「これまでプレーした試合の数で言うと、僕にとって実質的にはルーキーイヤーだ」

ケビン・デュラントやカイリー・アービングを筆頭に、今シーズンも2月のトレード期限前に多くの選手たちが移籍した。その中でも、新天地で飛躍を遂げている代表的な存在が、ウォリアーズからピストンズへと移籍したジェームズ・ワイズマンだ。

2020年のドラフト全体2位指名と大きな期待を受けてウォリアーズに入団したワイズマンだが、プロ2年目にはシーズン全休となる故障に苦しみ、今シーズン途中には、傘下のGリーグに降格したこともあって21試合の出場で平均12.5分、6.9得点、3.5リバウンドに終わっていた。それがピストンズでは、ここまで20試合に出場し平均25.7分、13.1得点、8.5リバウンドと活躍している。

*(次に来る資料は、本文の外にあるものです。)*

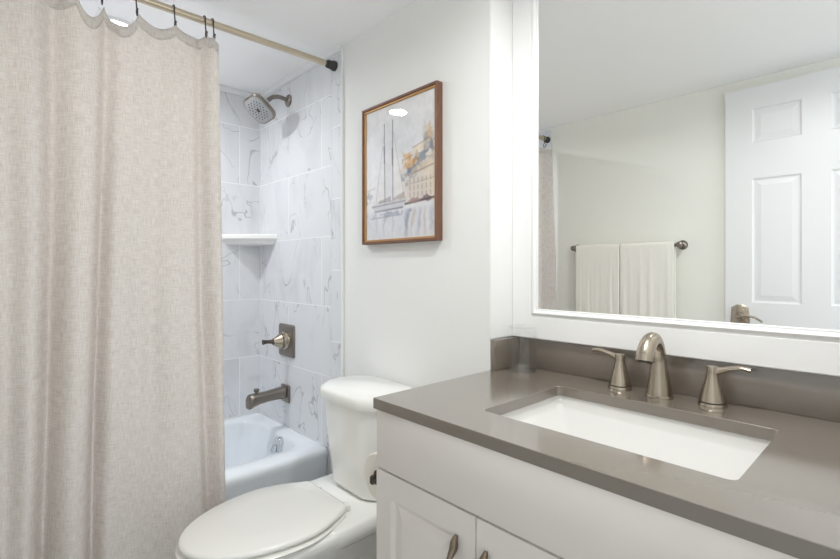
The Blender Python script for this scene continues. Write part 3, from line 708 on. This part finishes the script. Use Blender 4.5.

『ESPN』の取材に対し、ワイズマンは今シーズンについて「これまでプレーした試合の数で言うと、僕にとって実質的にはルーキーイヤーのようなものなんだ」と語り、今は何よりも経験を積むことが大切と強調する。

「だからこそ真剣に毎日を大切にしないといけない。そして、すぐに良くなろうとか、満足できる結果を得ようと自分自身に重圧をかけることはできない。時々、そういう思いになることもある。ただ、現状を受け入れて自分に正直になるしかない。成長するには時間がかかるものだ。今すぐ、成長することはできない。トレーニングを続けていくしかないんだ」

このように自身の現状を冷静に見ているワイズマンは、ウォリアーズにトレードされた時の心境を「これはビジネスだと実感した」と振り返る。そして、今はしっかり気持ちを切り替えている。

「これが人生だ。故障のように自分でコントロールできないものはある。起こってしまったことは仕方ない。僕は人間で毎日を大切して生きていく。そして、山あり谷ありの人生の旅を受け入れる。毎日が素晴らしいことはないからね」

元々、ワイズマンは高校卒業後にメンフィス大でわずか3試合プレーしたのみでNBAにアーリーエントリーした。他のルーキーと比べても圧倒的に実戦経験が不足している中でNBA入りしたが、常勝チームのウォリアーズでは彼を育成のために我慢して使う余裕がなかった。今のピストンズはリーグ下位に低迷していることもあり、良くも悪くもワイズマンにチャンスを与えることができる。恵まれた環境の中、彼がどこまで進化を続けられるのか、来シーズンが本当に楽しみだ。